Rust Getters and Setters

· 339 words · 2 minute read

Avoid getters and setters in Rust. Thanks to Java, I reflexively add getters and setters regardless of language. But I recently started to understand why it’s better to avoid them in Rust. Suppose you’re building a calendar:

struct Day {
    n: u8,
    is_moon_full: bool,
}

struct Month {
    days_in_month: Vec<Day>,
    blue_moon: bool,
}

impl Default for Month {
    // not shown: populating days_in_month
    fn default() -> Self {
        Self {
            days_in_month: Vec::default(),
            blue_moon: false,
        }
    }
}

fn main() {
  let mut m = Month::default();
  let mut saw_full_moon = false;
  for day in m.days_in_month {
    if day.is_moon_full {
        if saw_full_moon {
            m.blue_moon = true;
        }
        saw_full_moon = true;
      }
  }
  eprintln!("Month contains blue moon: {}", m.blue_moon);
}

There are problems with this code, but it works well enough as an illustration. Let’s ironically improve it with a setter:

impl Month {
    fn set_blue_moon(&mut self, blue_moon: bool) {
        self.blue_moon = blue_moon;
    }
}

// ...

if saw_full_moon {
    m.set_blue_moon(true);
}

This innocuous change gives us a build error:

error[E0382]: borrow of partially moved value: `m`
  --> src/main.rs:33:13

From the borrow checker’s perspective, there is indeed a big difference. The first version sets a field. The second version calls a method. The borrow checker can easily reason about the effects of setting a field: the field changes. But calling a mutable method could do much more, so the correct scope of the borrow is the struct, not the field. It’s easy to look at the body of a typical setter and see how limited its effects are. But the signature of the method makes no such promise.

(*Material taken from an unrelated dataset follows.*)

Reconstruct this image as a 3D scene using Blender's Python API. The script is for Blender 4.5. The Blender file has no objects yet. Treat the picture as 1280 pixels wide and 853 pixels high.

Now that you’re thinking about a method’s signature as distinct from its body, you’re primed to read Steve Klabnik’s article, Rust’s Golden Rule. It’s central to Rust that borrow checker stops its call analysis at the signature. Once you internalize this, you’ll see that an innocent-looking setter is far too big a tool for the job of mutating a single field, which is why its benefits in Rust rarely outweigh its costs.